## [YOUR GOAL]
Leave out the pictures and set down exactly the lines from the start of the listing through the one with "COL = SC.collection", both included.

## [RAW DATA]
────────

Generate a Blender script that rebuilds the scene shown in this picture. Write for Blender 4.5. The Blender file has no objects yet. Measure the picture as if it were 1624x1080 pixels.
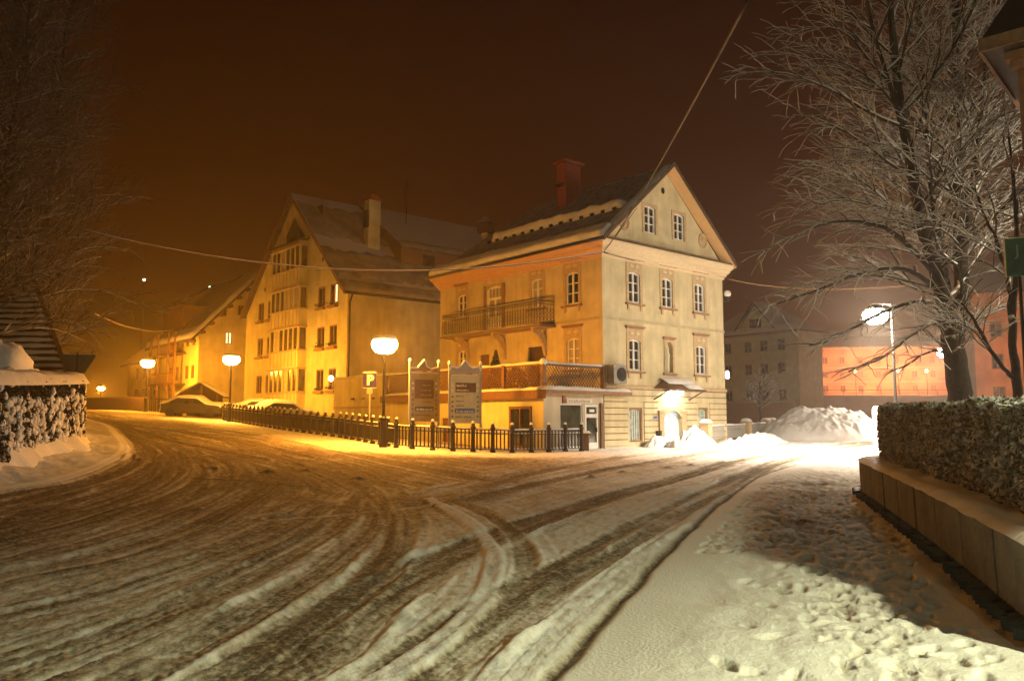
import bpy, math, random
import numpy as np
from mathutils import Vector, Matrix
R = math.radians
random.seed(7)
SC = bpy.context.scene
COL = SC.collection

# ------------------------------------------------------------------ camera
cam = bpy.data.cameras.new('camera'); camo = bpy.data.objects.new('camera', cam); COL.objects.link(camo)
cam.sensor_width = 36.0; cam.lens = 36.0 * 1250 / 1624
cam.clip_start = 0.05; cam.clip_end = 2000
camo.location = (0, 0, 1.6); camo.rotation_euler = (R(90 + 5.62), 0, 0)
SC.camera = camo
# ------------------------------------------------------------------ exposure, light levels
SC.view_settings.view_transform = 'Standard'; SC.view_settings.look = 'None'
SC.view_settings.gamma = 1; SC.view_settings.use_curve_mapping = False
SC.view_settings.exposure = 0.0
SC.render.engine = 'CYCLES'
SC.cycles.use_denoising = True
SC.cycles.max_bounces = 5; SC.cycles.diffuse_bounces = 3; SC.cycles.glossy_bounces = 2
SC.cycles.volume_bounces = 1; SC.cycles.transparent_max_bounces = 8
SC.cycles.sample_clamp_indirect = 4.0
SC.cycles.volume_step_rate = 4.0
HAZE_DENSITY = 0.0015
SODIUM = (1.0, 0.335, 0.006); MERCURY = (1.0, 0.98, 0.58); COOL = (1.0, 0.80, 0.60); REDDISH = (1.0, 0.38, 0.17)
POWER = dict(promenade=3100, plaza=3600, down=9000, behind=420, beam=4300, side=2000, door=110, red=5500)

# ------------------------------------------------------------------ sky (night glow over a snowy town)
W = bpy.data.worlds.new('World'); SC.world = W; W.use_nodes = True
nt = W.node_tree; nt.nodes.clear()
out = nt.nodes.new('ShaderNodeOutputWorld'); bg = nt.nodes.new('ShaderNodeBackground')
tc = nt.nodes.new('ShaderNodeTexCoord'); sp = nt.nodes.new('ShaderNodeSeparateXYZ')
nt.links.new(tc.outputs['Generated'], sp.inputs[0])
rz = nt.nodes.new('ShaderNodeValToRGB')
e = rz.color_ramp.elements
e[0].position = 0.0; e[0].color = (0.036, 0.0068, 0.0008, 1)
e[1].position = 1.0; e[1].color = (0.0045, 0.0008, 0.0003, 1)
m = e.new(0.22); m.color = (0.025, 0.0042, 0.0006, 1)
m = e.new(0.5); m.color = (0.012, 0.0019, 0.0004, 1)
nt.links.new(sp.outputs['Z'], rz.inputs['Fac'])
no = nt.nodes.new('ShaderNodeTexNoise'); no.inputs['Scale'].default_value = 1.6; no.inputs['Detail'].default_value = 3
nt.links.new(tc.outputs['Generated'], no.inputs['Vector'])
mr = nt.nodes.new('ShaderNodeMapRange'); mr.inputs['From Min'].default_value = .3; mr.inputs['From Max'].default_value = .7
mr.inputs['To Min'].default_value = .8; mr.inputs['To Max'].default_value = 1.2
nt.links.new(no.outputs['Fac'], mr.inputs['Value'])
nt.links.new(rz.outputs['Color'], bg.inputs['Color']); nt.links.new(mr.outputs['Result'], bg.inputs['Strength'])
nt.links.new(bg.outputs[0], out.inputs['Surface'])

# ------------------------------------------------------------------ noise + terrain
def _tab(seed):
    return np.random.RandomState(seed).rand(257, 257)
_T = {}
def vn(x, y, seed=0):
    if seed not in _T:
        t = _tab(seed); t[256] = t[0]; t[:, 256] = t[:, 0]; _T[seed] = t
    t = _T[seed]
    x = np.asarray(x, float); y = np.asarray(y, float)
    xi = np.floor(x).astype(int); yi = np.floor(y).astype(int)
    fx = x - xi; fy = y - yi; fx = fx * fx * (3 - 2 * fx); fy = fy * fy * (3 - 2 * fy)
    xi &= 255; yi &= 255
    a = t[xi, yi]; b = t[xi + 1, yi]; c = t[xi, yi + 1]; d = t[xi + 1, yi + 1]
    return (a * (1 - fx) + b * fx) * (1 - fy) + (c * (1 - fx) + d * fx) * fy - .5
def fbm(x, y, seed=0, o=4):
    s = 0; a = 1
    for i in range(o):
        s = s + a * vn(np.asarray(x) * 2 ** i + 17 * i, np.asarray(y) * 2 ** i + 5 * i, seed + i); a *= .55
    return s
def sm(a, b, x):
    t = np.clip((np.asarray(x, float) - a) / (b - a), 0, 1); return t * t * (3 - 2 * t)
def gz(x, y):
    x = np.asarray(x, float); y = np.asarray(y, float)
    return .008 * np.clip(y, 0, 60) + .055 * np.clip(-x, 0, 32) * sm(8, 38, y)
def G(x, y): return float(gz(x, y))

# ------------------------------------------------------------------ materials
MATS = {}
def mat(name, col, rough=.7, var=.12, scale=6, bump=0, bscale=30, metal=0, emit=None, estr=0, spec=.3, col2=None, stain=0):
    if name in MATS: return MATS[name]
    m = bpy.data.materials.new(name); m.use_nodes = True; t = m.node_tree
    b = t.nodes['Principled BSDF']
    b.inputs['Roughness'].default_value = rough; b.inputs['Metallic'].default_value = metal
    b.inputs['Specular IOR Level'].default_value = spec
    n = t.nodes.new('ShaderNodeTexNoise'); n.inputs['Scale'].default_value = scale; n.inputs['Detail'].default_value = 5
    tc = t.nodes.new('ShaderNodeTexCoord'); t.links.new(tc.outputs['Object'], n.inputs['Vector'])
    r = t.nodes.new('ShaderNodeValToRGB')
    c2 = col2 or tuple(c * (1 - var * 2) for c in col)
    c1 = tuple(min(1, c * (1 + var * .5)) for c in col)
    r.color_ramp.elements[0].color = (*c2, 1); r.color_ramp.elements[0].position = .3
    r.color_ramp.elements[1].color = (*c1, 1); r.color_ramp.elements[1].position = .65
    t.links.new(n.outputs['Fac'], r.inputs['Fac']); t.links.new(r.outputs['Color'], b.inputs['Base Color'])
    if stain:      # rain streaks and patches of damp, running down the wall
        mp = t.nodes.new('ShaderNodeMapping'); mp.inputs['Scale'].default_value = (2.2, 2.2, .22); t.links.new(tc.outputs['Object'], mp.inputs['Vector'])
        n3 = t.nodes.new('ShaderNodeTexNoise'); n3.inputs['Scale'].default_value = 1.3; n3.inputs['Detail'].default_value = 7; t.links.new(mp.outputs[0], n3.inputs['Vector'])
        m3 = t.nodes.new('ShaderNodeMapRange'); m3.inputs['From Min'].default_value = .35; m3.inputs['From Max'].default_value = .62; m3.inputs['To Min'].default_value = .87; m3.inputs['To Max'].default_value = 1.03
        t.links.new(n3.outputs['Fac'], m3.inputs['Value']); mu = t.nodes.new('ShaderNodeMix'); mu.data_type = 'RGBA'; mu.blend_type = 'MULTIPLY'; mu.inputs[0].default_value = 1
        t.links.new(r.outputs['Color'], mu.inputs[6]); t.links.new(m3.outputs['Result'], mu.inputs[7]); t.links.new(mu.outputs[2], b.inputs['Base Color'])
    if bump:
        n2 = t.nodes.new('ShaderNodeTexNoise'); n2.inputs['Scale'].default_value = bscale; n2.inputs['Detail'].default_value = 4
        t.links.new(tc.outputs['Object'], n2.inputs['Vector'])
        bp = t.nodes.new('ShaderNodeBump'); bp.inputs['Strength'].default_value = bump; bp.inputs['Distance'].default_value = .03
        t.links.new(n2.outputs['Fac'], bp.inputs['Height']); t.links.new(bp.outputs[0], b.inputs['Normal'])
    if emit:
        b.inputs['Emission Color'].default_value = (*emit, 1); b.inputs['Emission Strength'].default_value = estr
    MATS[name] = m
    return m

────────

## [WRITTEN REPLY]
Generate a Blender script that rebuilds the scene shown in this picture. Write for Blender 4.5. The Blender file has no objects yet. Measure the picture as if it were 1624x1080 pixels.
import bpy, math, random
import numpy as np
from mathutils import Vector, Matrix
R = math.radians
random.seed(7)
SC = bpy.context.scene
COL = SC.collection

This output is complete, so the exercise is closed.